Una cuestión que proponen Cardenal y Araújo a lo largo de todo su libro es precisamente cuán beneficiosas o ventajosas son las oportunidades que China ofrece al mundo en desarrollo. Su descripción de lo que sucede en los mismos campos de operaciones está por demás alejada de la retórica oficial que fluye desde Beijing. En el curso de sus investigaciones entrevistaron a cientos de personas comunes, de empleados de minas administradas por compañías chinas, hasta líderes sindicales locales y defensores de los derechos civiles. La conclusión de su trabajo de campo es que las compañías chinas en el extranjero simplemente reproducen el mismo patrón laboral que ha estado haciéndose cumplir en la República Popular en los últimos treinta años. “Nos daban arroz podrido. Trabajábamos catorce horas o más cada día. No nos pagaban el salario estipulado en nuestros contratos. Éramos esclavos. Eso nos decían nuestros patrones y así nos sentíamos”. Estas son las palabras de los trabajadores chinos reclutados en Gabón para trabajar para una compañía constructora china. A los trabajadores locales generalmente no les iba mejor. Mientras el aviso sobre la entrada del Estadio Nacional Maputo proclama que “la amistad entre China y Mozambique prevalecerá como el Cielo y la Tierra”, las compañías chinas pagan a los empleados locales demasiado poco como para cubrir aún sus necesidades más básicas.

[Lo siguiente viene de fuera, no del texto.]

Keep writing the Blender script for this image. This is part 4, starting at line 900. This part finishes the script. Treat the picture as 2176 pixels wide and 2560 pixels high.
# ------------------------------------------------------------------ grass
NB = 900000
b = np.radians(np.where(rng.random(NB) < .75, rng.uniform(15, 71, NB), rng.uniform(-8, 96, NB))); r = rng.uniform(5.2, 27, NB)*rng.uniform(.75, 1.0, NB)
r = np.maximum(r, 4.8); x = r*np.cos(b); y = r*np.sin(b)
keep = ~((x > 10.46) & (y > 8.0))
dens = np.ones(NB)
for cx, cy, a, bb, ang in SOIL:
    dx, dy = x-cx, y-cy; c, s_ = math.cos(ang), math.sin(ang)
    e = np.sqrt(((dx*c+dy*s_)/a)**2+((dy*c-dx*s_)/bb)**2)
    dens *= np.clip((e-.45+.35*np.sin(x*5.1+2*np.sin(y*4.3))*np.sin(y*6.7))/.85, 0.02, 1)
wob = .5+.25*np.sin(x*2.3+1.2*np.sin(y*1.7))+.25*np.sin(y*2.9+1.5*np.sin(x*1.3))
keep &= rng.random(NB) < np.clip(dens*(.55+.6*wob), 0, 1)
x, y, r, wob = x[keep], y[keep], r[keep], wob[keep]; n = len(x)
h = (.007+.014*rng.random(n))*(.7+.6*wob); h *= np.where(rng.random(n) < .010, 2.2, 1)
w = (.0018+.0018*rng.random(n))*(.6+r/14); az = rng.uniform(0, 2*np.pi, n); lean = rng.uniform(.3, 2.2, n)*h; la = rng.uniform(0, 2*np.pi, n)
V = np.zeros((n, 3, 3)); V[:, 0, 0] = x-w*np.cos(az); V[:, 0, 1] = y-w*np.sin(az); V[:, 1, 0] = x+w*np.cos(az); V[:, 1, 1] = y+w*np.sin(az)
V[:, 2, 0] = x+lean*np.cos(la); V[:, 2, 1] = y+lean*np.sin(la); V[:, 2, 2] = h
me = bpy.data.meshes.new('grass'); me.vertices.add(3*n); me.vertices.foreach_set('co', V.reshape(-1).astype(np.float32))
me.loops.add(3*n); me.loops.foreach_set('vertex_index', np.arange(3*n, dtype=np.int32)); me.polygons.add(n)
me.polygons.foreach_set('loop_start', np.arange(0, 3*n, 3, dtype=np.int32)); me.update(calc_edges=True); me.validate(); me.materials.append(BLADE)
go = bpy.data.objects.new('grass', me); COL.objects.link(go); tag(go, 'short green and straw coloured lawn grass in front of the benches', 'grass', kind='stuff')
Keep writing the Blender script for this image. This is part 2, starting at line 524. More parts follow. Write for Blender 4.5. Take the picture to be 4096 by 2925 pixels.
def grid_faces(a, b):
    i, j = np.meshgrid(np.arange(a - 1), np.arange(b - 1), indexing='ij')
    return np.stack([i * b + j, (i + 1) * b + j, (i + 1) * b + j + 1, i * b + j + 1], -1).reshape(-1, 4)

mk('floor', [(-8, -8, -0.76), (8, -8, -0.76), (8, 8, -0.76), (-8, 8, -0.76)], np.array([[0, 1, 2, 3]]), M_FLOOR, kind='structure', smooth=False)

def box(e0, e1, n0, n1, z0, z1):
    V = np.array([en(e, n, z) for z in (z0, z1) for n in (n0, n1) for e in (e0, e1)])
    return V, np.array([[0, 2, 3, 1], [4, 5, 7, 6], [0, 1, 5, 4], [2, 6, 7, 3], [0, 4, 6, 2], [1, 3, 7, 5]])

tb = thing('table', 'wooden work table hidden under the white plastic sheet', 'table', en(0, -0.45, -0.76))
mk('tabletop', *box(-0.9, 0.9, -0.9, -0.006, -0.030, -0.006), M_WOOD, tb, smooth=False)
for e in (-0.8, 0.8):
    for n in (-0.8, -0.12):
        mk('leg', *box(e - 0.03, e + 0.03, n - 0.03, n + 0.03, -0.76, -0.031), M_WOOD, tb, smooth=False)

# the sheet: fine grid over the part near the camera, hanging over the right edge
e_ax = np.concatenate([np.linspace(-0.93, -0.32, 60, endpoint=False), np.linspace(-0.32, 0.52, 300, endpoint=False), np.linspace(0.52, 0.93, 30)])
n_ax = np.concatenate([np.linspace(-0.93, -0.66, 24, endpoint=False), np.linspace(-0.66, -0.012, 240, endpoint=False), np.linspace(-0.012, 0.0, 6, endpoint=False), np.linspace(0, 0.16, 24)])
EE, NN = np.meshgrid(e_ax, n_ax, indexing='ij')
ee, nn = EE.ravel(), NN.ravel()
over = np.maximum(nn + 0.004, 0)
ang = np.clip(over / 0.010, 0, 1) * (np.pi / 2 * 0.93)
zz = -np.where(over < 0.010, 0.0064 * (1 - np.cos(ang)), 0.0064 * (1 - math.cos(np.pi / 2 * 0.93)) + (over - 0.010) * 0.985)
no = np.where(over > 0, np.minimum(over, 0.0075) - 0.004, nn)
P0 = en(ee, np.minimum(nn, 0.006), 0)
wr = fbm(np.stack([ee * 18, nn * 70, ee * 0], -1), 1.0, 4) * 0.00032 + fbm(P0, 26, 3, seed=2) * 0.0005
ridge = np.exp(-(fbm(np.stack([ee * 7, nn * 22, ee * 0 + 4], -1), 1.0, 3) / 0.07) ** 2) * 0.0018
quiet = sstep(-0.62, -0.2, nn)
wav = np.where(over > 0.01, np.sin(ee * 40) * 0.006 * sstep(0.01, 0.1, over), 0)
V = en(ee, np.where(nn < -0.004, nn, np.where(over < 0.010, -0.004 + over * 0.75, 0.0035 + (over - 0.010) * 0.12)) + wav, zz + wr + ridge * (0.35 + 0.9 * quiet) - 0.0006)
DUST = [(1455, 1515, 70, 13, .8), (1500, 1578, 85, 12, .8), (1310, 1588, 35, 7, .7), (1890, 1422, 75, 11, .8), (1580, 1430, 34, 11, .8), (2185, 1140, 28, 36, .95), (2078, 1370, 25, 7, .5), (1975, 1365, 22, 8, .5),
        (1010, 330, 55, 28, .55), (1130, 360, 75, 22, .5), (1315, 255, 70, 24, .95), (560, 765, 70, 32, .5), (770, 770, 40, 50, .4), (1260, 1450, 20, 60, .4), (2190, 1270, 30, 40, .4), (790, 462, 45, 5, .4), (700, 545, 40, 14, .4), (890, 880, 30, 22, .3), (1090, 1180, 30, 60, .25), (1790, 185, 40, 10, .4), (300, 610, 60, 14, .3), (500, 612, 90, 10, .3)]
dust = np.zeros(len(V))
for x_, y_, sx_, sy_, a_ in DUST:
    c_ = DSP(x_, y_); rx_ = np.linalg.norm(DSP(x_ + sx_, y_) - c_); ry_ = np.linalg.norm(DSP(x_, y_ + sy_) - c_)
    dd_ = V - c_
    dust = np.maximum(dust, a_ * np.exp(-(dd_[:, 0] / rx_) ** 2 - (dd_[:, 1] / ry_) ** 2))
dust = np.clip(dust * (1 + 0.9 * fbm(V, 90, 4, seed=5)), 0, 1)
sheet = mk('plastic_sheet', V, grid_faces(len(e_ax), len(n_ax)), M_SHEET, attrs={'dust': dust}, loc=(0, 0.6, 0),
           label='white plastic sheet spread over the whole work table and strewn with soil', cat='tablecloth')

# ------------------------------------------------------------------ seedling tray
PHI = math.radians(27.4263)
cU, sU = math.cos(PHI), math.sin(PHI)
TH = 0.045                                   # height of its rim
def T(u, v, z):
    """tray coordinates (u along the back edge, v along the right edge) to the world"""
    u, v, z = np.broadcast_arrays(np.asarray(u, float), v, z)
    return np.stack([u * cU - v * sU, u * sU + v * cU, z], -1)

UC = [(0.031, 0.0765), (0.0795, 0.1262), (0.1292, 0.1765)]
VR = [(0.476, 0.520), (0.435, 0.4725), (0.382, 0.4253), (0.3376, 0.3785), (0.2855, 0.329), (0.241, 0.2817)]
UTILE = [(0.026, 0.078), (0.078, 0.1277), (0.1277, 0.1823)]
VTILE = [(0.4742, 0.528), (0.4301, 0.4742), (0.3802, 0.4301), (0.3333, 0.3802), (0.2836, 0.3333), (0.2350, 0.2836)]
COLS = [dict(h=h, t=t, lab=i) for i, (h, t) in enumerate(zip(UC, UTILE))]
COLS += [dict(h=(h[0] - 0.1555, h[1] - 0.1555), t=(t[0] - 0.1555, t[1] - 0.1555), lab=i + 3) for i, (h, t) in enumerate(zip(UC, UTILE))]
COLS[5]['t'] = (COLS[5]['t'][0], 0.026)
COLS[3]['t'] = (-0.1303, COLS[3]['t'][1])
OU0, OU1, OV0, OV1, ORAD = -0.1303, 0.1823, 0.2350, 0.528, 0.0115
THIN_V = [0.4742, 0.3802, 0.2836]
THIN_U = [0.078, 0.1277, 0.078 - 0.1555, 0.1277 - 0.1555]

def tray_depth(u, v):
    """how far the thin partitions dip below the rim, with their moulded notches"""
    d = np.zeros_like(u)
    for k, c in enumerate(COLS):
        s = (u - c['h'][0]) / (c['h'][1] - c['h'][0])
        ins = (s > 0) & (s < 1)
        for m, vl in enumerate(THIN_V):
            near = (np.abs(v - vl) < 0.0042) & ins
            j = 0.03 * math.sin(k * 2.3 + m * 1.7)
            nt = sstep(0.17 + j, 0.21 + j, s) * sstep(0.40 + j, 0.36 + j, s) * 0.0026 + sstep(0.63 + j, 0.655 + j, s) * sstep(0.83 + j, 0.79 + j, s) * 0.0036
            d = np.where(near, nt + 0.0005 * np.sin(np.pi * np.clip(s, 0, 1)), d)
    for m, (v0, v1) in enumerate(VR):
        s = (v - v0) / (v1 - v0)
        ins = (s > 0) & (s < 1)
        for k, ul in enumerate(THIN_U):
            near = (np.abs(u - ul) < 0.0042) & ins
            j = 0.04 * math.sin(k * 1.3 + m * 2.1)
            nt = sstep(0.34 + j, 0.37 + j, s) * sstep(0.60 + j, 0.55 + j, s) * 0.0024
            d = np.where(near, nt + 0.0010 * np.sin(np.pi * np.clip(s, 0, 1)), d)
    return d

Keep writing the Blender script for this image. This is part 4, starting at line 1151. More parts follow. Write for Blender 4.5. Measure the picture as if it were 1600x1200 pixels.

La corrupción sistémica complica el problema. En las palabras de un activista de Mozambique contra la deforestación: “Otras compañías extranjeras son también muy corruptas de diversas maneras, pero los chinos tienen un sistema entero de corrupción puesto en marcha de modo que la industria funcione para ellos”. Tan intensa es la tala, legal e ilegal, que si continúan las tendencias corrientes las reservas enteras de madera de Mozambique serán devoradas en menos de una década. En otros países, como Rusia, Indonesia, Madagascar, Gabón y Papua Nueva Guinea, una comparable devastación forestal está en marcha. Las únicas beneficiarias son las rapaces elites locales y el estado chino. Hasta hace poco esto también era verdad para Birmania, pero el saqueo de la madera, el jade, petróleo y gas de ese país fue tan intenso que, desde que se escribió este libro, sus líderes militares han cambiado sus alianzas comerciales, alejándose de China y acercándose a Europa y Estados Unidos. Como Ana María Gomes, autora de un informe sobre el impacto de China sobre África, afirmó con total franqueza: “No se puede lograr el desarrollo sin un buen gobierno de las cosas, respecto de los derechos humanos y del imperio de la ley”. El cambio de decisión de Birmania ofrecer un brillo de esperanza para quienes comparten la creencia de Gomes.